Atenção: A questão refere-se ao texto seguinte.
O preço da virtude
Nossas qualidades naturais são, já por si, virtuosas? Pessoas de temperamento calmo e índole generosa, por exemplo, podem
ser vistas como gente indiscutivelmente meritória? Mulheres e homens bem intencionados devem ser julgados apenas com base em
suas boas intenções? Tais perguntas nos levam a um complicado centro de discussão: haverá algum valor moral nas ações que se
executam com naturalidade, sem o enfrentamento de qualquer obstáculo, ou o que é natural não encerra virtude alguma, já que não
encontra qualquer adversidade?
Há quem defenda a tese de que somente há virtude numa ação benigna cujo desempenho implica algum sacrifício do sujeito.
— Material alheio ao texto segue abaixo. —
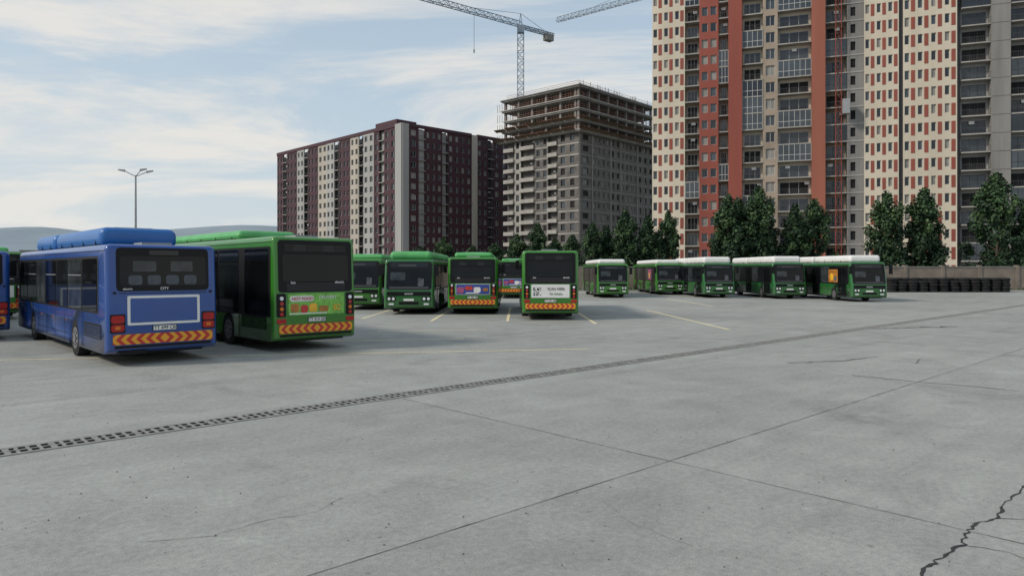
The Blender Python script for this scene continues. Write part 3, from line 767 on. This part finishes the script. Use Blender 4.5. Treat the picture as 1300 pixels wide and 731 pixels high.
lattice(g, (mp_.x, mp_.y, 0), mp_, 2, 2, 46, 'craneblue', .16, updir=(0, 1, 0))
g.beam(mp_ + Vector((0, 0, 7)), tip + jd2 * 15 + Vector((0, 0, 1.7)), .08, 'craneblue'); g.beam(mp_, mp_ + Vector((0, 0, 7)), .3, 'craneblue')
g.beam(mp_ + Vector((0, 0, 7)), mp_ + jd2 * 12, .08, 'craneblue')
g.box(mp_.x - 1.2, mp_.x + 1.2, mp_.y - 2.2, mp_.y - .8, 90, 92.8, 'craneblue')
g.obj('mast_and_jib', c2)

# ---------------------------------------------------------------- street lamp
sl = empty('street_lamp', (-29.2, 55, 0)); g = MB()
g.beam((0, 0, 0), (0, 0, .5), .16, 'grey', 10); g.beam((0, 0, .5), (0, 0, 9.6), .11, 'grey', 10, .06)
for sx, rise in ((-1, .45), (1, .35), (.45, .5)):
    g.beam((0, 0, 9.5), (sx * .9, 0, 9.5 + rise), .035, 'grey', 6)
    hx = sx * .9
    s_ = 1 if sx > 0 else -1
    g.beam((hx - s_ * .05, 0, 9.5 + rise), (hx + s_ * .45, 0, 9.58 + rise), .10, 'grey', 6, .06)
g.obj('pole_and_heads', sl, smooth=True)

# ---------------------------------------------------------------- perimeter wall, tyres, verge
w = empty('perimeter_wall'); g = MB()
g.box(-70, 100, 76, 76.25, 0, 2.5, 'wall'); g.box(-70, 100, 75.95, 76.3, 2.5, 2.62, 'conc')
for i in range(43): g.box(-70 + i * 4, -69.65 + i * 4, 75.9, 76.35, 0, 2.75, 'wall')
g.obj('panels_and_posts', w)
g = MB(); g.box(-70, 100, 74.2, 74.4, 0, .14, 'conclt'); g.obj('kerb')
ts = empty('tyre_stack'); g = MB()
def torus(g, c, R, r, k, n=14, m=7):
    vs = []; fs = []
    for i in range(n):
        a = 2 * pi * i / n
        for j in range(m):
            b_ = 2 * pi * j / m; rr = R + r * cos(b_)
            vs.append((c[0] + rr * cos(a), c[1] + rr * sin(a), c[2] + r * sin(b_) * 1.15))
    for i in range(n):
        for j in range(m): fs.append((i * m + j, ((i + 1) % n) * m + j, ((i + 1) % n) * m + (j + 1) % m, i * m + (j + 1) % m))
    g.add(vs, fs, k)
for row in range(2):
    for i in range(12):
        x = 38.4 + i * 1.05 + rnd.uniform(-.04, .04)
        for q in range(5 if row else brnd.choice((4, 5, 5))):
            torus(g, (x + rnd.uniform(-.06, .06), 71.8 + row * 1.1 + rnd.uniform(-.05, .05), .15 + q * .285), .36, .14, 'rubber')
g.obj('stacked_tyres', ts, smooth=True)

# ---------------------------------------------------------------- trees
def leafmesh(name, blobs, nleaf, seed, size=.2):
    rr = random.Random(seed); v = []; f = []; mi = []
    for (cx, cy, cz, rx, rz, tone) in blobs:
        for i in range(int(nleaf * rx)):
            d = Vector((rr.gauss(0, 1), rr.gauss(0, 1), rr.gauss(0, 1))).normalized() * (rr.random() ** .45) * (1 if rr.random() < .9 else 1.25)
            c = Vector((cx + d.x * rx, cy + d.y * rx, cz + d.z * rz))
            n_ = (d + Vector((rr.uniform(-1, 1), rr.uniform(-1, 1), rr.uniform(-.3, 1.2)))).normalized()
            t = n_.cross(Vector((rr.uniform(-1, 1), rr.uniform(-1, 1), rr.uniform(-1, 1)))).normalized(); b_ = n_.cross(t)
            s_ = size * rr.uniform(.6, 1.3); b0 = len(v)
            for (p, q) in ((-1, 0), (0, -.6), (1, 0), (0, .6)): v.append(tuple(c + t * p * s_ + b_ * q * s_))
            f.append((b0, b0 + 1, b0 + 2, b0 + 3))
            k = tone + (1 if rr.random() < .2 else 0) - (1 if rr.random() < .2 else 0)
            mi.append(max(0, min(2, k)))
    me = bpy.data.meshes.new(name); me.from_pydata(v, [], f)
    for k in ('leafd', 'leafm', 'leafl'): me.materials.append(M[k])
    me.polygons.foreach_set('material_index', mi); me.update(); return me
def tree_variant(seed, H=10.0, R=2.3):
    rr = random.Random(seed); blobs = []
    n = 116
    for i in range(n):
        t = rr.random() ** 1.05
        z = H * (.11 + .86 * t)
        prof = R * (sin(pi * min(1, (t * .80 + .17))) ** .6) * (1 - .30 * t)
        a = rr.uniform(0, 2 * pi); rad = prof * rr.uniform(.15, .88) * (1 + .22 * sin(3 * a + seed + z))
        rx = rr.uniform(.32, .68)
        if t > .9: rx *= .7; rad *= .5
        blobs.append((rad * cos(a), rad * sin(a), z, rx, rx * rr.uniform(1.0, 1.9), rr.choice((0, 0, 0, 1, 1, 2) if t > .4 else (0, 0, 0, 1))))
    g = MB()
    ps = [Vector((0, 0, 0))]
    for i in range(1, 7): ps.append(Vector((rr.uniform(-.12, .12) * i * .5, rr.uniform(-.12, .12) * i * .5, H * .92 * i / 6)))
    for i in range(6): g.beam(ps[i], ps[i + 1], .17 * (1 - i / 6.5), 'trunk', 7, .17 * (1 - (i + 1) / 6.5))
    for b_ in rr.sample(blobs, 26):
        z0 = max(H * .12, b_[2] - 1.3); i = min(5, int(z0 / (H * .92) * 6)); st = ps[i].lerp(ps[i + 1], (z0 / (H * .92) * 6) - i)
        mid = st.lerp(Vector(b_[:3]), .5) + Vector((0, 0, -.12)); g.beam(st, mid, .05, 'trunk', 5, .035); g.beam(mid, b_[:3], .035, 'trunk', 5, .012)
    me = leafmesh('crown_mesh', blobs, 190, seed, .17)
    to = g.obj('trunk_mesh_src'); tm = to.data; bpy.data.objects.remove(to)
    return me, tm
VAR = [tree_variant(s, R=rad) for s, rad in ((1, 2.3), (2, 2.6), (3, 2.0), (4, 2.9))]
def tree(x, y, H, wid, v, name='broadleaf_tree'):
    r = empty(name, (x, y, 0), random.uniform(0, 6.28))
    for me, nm in ((VAR[v][0], 'crown'), (VAR[v][1], 'trunk')):
        o = bpy.data.objects.new(nm, me); S.collection.objects.link(o); o.parent = r
    sx = wid / (2 * (2.3, 2.6, 2.0, 2.9)[v]); r.scale = (sx, sx, H / 9.9)
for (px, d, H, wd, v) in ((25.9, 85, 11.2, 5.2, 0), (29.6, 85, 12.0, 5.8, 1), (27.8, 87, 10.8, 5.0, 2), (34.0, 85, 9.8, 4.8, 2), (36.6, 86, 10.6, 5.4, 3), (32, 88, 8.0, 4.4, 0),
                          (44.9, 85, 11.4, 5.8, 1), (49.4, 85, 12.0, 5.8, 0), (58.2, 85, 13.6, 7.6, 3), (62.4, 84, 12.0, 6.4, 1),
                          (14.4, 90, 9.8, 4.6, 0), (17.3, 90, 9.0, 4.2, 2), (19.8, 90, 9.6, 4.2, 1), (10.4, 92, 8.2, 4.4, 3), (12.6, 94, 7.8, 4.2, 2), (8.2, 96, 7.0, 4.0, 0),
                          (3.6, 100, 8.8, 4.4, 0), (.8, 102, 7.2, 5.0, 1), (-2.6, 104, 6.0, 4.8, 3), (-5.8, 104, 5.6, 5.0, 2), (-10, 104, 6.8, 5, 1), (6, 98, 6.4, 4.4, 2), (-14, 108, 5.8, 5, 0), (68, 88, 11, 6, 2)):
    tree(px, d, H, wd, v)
bl = [(x_ * 1.6 - 30 + random.uniform(-.4, .4), 79 + random.uniform(-.8, .8), random.uniform(1.0, 2.6), random.uniform(.7, 1.1), random.uniform(.7, 1.1), random.choice((0, 1, 1))) for x_ in range(80)]
o = bpy.data.objects.new('hedge', leafmesh('hedge', bl, 130, 9, .2)); S.collection.objects.link(o)
bl = [(random.uniform(-30, 80), random.uniform(74.6, 75.7), .12, random.uniform(.25, .6), .22, random.choice((1, 2))) for x_ in range(170)]
o = bpy.data.objects.new('weeds', leafmesh('weeds', bl, 60, 10, .1)); S.collection.objects.link(o)

# ---------------------------------------------------------------- hills and far town
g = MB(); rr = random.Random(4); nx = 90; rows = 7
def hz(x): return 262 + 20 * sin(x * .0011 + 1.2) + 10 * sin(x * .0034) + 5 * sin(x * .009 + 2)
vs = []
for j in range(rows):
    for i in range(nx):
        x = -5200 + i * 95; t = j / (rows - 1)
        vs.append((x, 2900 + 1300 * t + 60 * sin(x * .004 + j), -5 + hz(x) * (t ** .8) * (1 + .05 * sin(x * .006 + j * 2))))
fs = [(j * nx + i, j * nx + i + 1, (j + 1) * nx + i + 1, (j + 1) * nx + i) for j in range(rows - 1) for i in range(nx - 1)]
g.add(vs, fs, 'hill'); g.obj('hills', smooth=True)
for i, (x, y, w_, hh) in enumerate(((-370, 520, 26, 16), (-330, 560, 34, 12), (-410, 590, 40, 18), (-300, 640, 30, 14), (-250, 600, 26, 12))):
    e = empty('distant_building', (x, y, 0), .3); g = MB(); g.frame((0, 0), (1, 0), (0, -1))
    nfl = int(hh / 3)
    wallwin(g, 0, w_, 0, 0, nfl, 3, evencols(0, w_, 8, .4), .9, 2.3, 'farb', frame=None); g.box(.1, w_ - .1, -12, -.45, 0, nfl * 3 - .1, 'farb'); g.box(-.3, w_ + .3, -12.3, .3, nfl * 3, nfl * 3 + .5, 'conc')
    g.obj('walls', e)

# ---------------------------------------------------------------- world
SUN_EL = 36; AZ = -110
W_ = bpy.data.worlds.new('World'); S.world = W_; W_.use_nodes = True
N = W_.node_tree.nodes; K = W_.node_tree.links; bg = N['Background']
sky = N.new('ShaderNodeTexSky'); sky.sky_type = 'NISHITA'; sky.sun_disc = False
sky.sun_elevation = radians(SUN_EL); sky.sun_rotation = radians(AZ); sky.dust_density = 1.2; sky.air_density = 1.0; sky.ozone_density = 1.5
tc = N.new('ShaderNodeTexCoord'); sp = N.new('ShaderNodeSeparateXYZ'); K.new(tc.outputs['Generated'], sp.inputs[0])
def mth(op, a, b_=None):
    n = N.new('ShaderNodeMath'); n.operation = op
    for i, q in enumerate((a, b_)):
        if q is None: continue
        if isinstance(q, (int, float)): n.inputs[i].default_value = q
        else: K.new(q, n.inputs[i])
    return n.outputs[0]
def mixc(f, a, b_):
    m = N.new('ShaderNodeMix'); m.data_type = 'RGBA'
    K.new(f, m.inputs[0])
    for i, q in ((6, a), (7, b_)):
        if isinstance(q, tuple): m.inputs[i].default_value = (*q, 1)
        else: K.new(q, m.inputs[i])
    return m.outputs[2]
hzr = N.new('ShaderNodeMapRange'); hzr.inputs[1].default_value = 0; hzr.inputs[2].default_value = .55; hzr.inputs[3].default_value = .90; hzr.inputs[4].default_value = .56
K.new(sp.outputs[2], hzr.inputs[0])
base_sky = mixc(hzr.outputs[0], sky.outputs[0], (3.45, 4.2, 4.75))
zz = mth('ADD', mth('MAXIMUM', sp.outputs[2], 0.0), .16)
cv = N.new('ShaderNodeCombineXYZ'); K.new(mth('DIVIDE', sp.outputs[0], zz), cv.inputs[0]); K.new(mth('DIVIDE', sp.outputs[1], zz), cv.inputs[1])
mp = N.new('ShaderNodeMapping'); mp.inputs['Scale'].default_value = (.55, 1.0, 1); mp.inputs['Rotation'].default_value = (0, 0, radians(14)); mp.inputs['Location'].default_value = (.6, .35, 0)
K.new(cv.outputs[0], mp.inputs[0])
nz = N.new('ShaderNodeTexNoise'); nz.inputs['Scale'].default_value = 1.05; nz.inputs['Detail'].default_value = 12; nz.inputs['Roughness'].default_value = .62; nz.inputs['Distortion'].default_value = .55
K.new(mp.outputs[0], nz.inputs['Vector'])
cr = N.new('ShaderNodeMapRange'); cr.interpolation_type = 'SMOOTHSTEP'; cr.inputs[1].default_value = .44; cr.inputs[2].default_value = .61; cr.inputs[3].default_value = 0; cr.inputs[4].default_value = .88
K.new(nz.outputs['Fac'], cr.inputs[0])
final = mixc(cr.outputs[0], base_sky, (5.5, 5.3, 4.95))
# warm bright haze towards the low western sky
wl = N.new('ShaderNodeMapRange'); wl.inputs[1].default_value = .15; wl.inputs[2].default_value = -.75; wl.inputs[3].default_value = 0; wl.inputs[4].default_value = .6; K.new(sp.outputs[0], wl.inputs[0])
wz = N.new('ShaderNodeMapRange'); wz.inputs[1].default_value = .03; wz.inputs[2].default_value = .34; wz.inputs[3].default_value = 1; wz.inputs[4].default_value = 0; K.new(sp.outputs[2], wz.inputs[0])
final = mixc(mth('MULTIPLY', wl.outputs[0], wz.outputs[0]), final, (5.3, 5.25, 5.05))
K.new(final, bg.inputs['Color']); bg.inputs['Strength'].default_value = .15

sl_ = bpy.data.lights.new('sun', 'SUN'); sl_.energy = 2.5; sl_.angle = radians(9); sl_.color = (1, .91, .79)
so = bpy.data.objects.new('sun', sl_); S.collection.objects.link(so)
dv = Vector((sin(radians(AZ)) * cos(radians(SUN_EL)), cos(radians(AZ)) * cos(radians(SUN_EL)), sin(radians(SUN_EL))))
so.rotation_euler = dv.to_track_quat('Z', 'Y').to_euler()

cam = bpy.data.cameras.new('camera'); co = bpy.data.objects.new('camera', cam); S.collection.objects.link(co)
co.location = (0, 0, 2.3); co.rotation_euler = (radians(90), 0, 0)
cam.sensor_width = 36; cam.lens = 24.92; cam.shift_y = -.0181; cam.clip_end = 20000; cam.clip_start = .1
S.camera = co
A virtude estaria, assim, não na natureza do indivíduo, mas na sua firme disposição para sacrificar-se em benefício de um outro ser ou
de um ideal. O sacrifício indicaria o desprendimento moral, o ato desinteressado, a disposição para pagar um preço pela escolha feita:
eu me disponho a passar fome para que essa criança se alimente; eu deixo de usufruir um prazer para que o outro possa experimentá-lo.
Nessa questão, valores éticos e valores religiosos podem até mesmo se confundir. A palavra sacrifício tem o sagrado na raiz;
mas não é preciso ser religioso para se provar a capacidade de renúncia. Quanto ao preço a pagar, não há dúvida: sempre
reconheceremos mais mérito em quem foi capaz de agir passando por cima de seu próprio interesse do que naquele que agiu sem ter
que enfrentar qualquer ônus em sua decisão.